Seth Godin in his new book – The Icarus Deception writes that in the context of sinking or swimming we are indoctrinated into believing we actually sink when we fail. Do we? he asks. “In fact, in the connection economy, it’s the person who doesn’t enter the arena who is punished. In the connection economy, the fearful are disconnected. They are the ones who are punished, not by sinking but by being isolated.”
The cost of this fear I believe is enormous. Every time an employee turns up for work to get by, to make do, to get through the day she is costing the company a huge sum of money. The opportunity cost of mediocrity is huge.

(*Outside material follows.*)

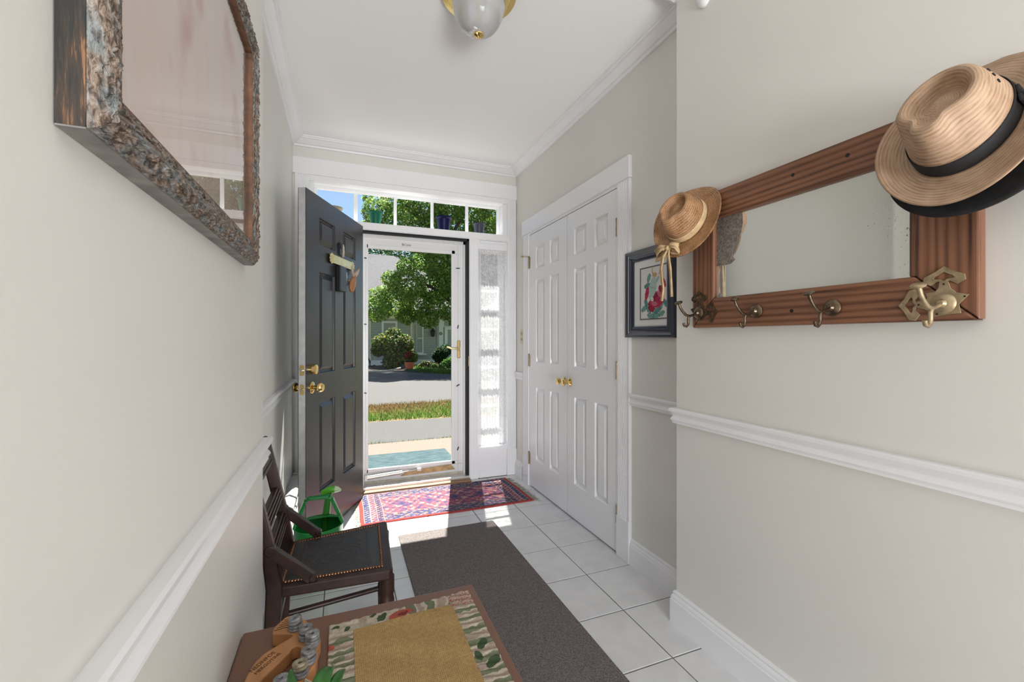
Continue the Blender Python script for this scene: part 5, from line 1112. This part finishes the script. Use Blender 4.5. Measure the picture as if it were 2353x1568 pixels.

Instead of stepping up to do the work that’s needed, the minimum is deployed. Huge cost.
Those days are never returned. They are lost forever. Potential is unfulfilled.
Examples are happening every day in every business:
CEOs – working in their comfort zone churning out code, building machines BUT not working on the business defining a better strategy or finding and nurturing great talent.
Sales professionals – treating each prospect as another transaction instead of an opportunity to improve someone’s life.
Marketing professionals – churning out the same bland corporate speak instead of building a narrative that connects. A human narrative that tells a story in plain English.
Customer Support Managers – They know they could track more insightful, meaningful metrics, or work far closer to sales teams but answering the phones is what they get paid to do. Isn’t it?
Don’t let mediocrity kill your business. Don’t underestimate the cost of not doing the right work. Step up to lead, don’t wait to be asked. It is not safer to fly low. In this connected economy, success comes to those who strive to be remarkable.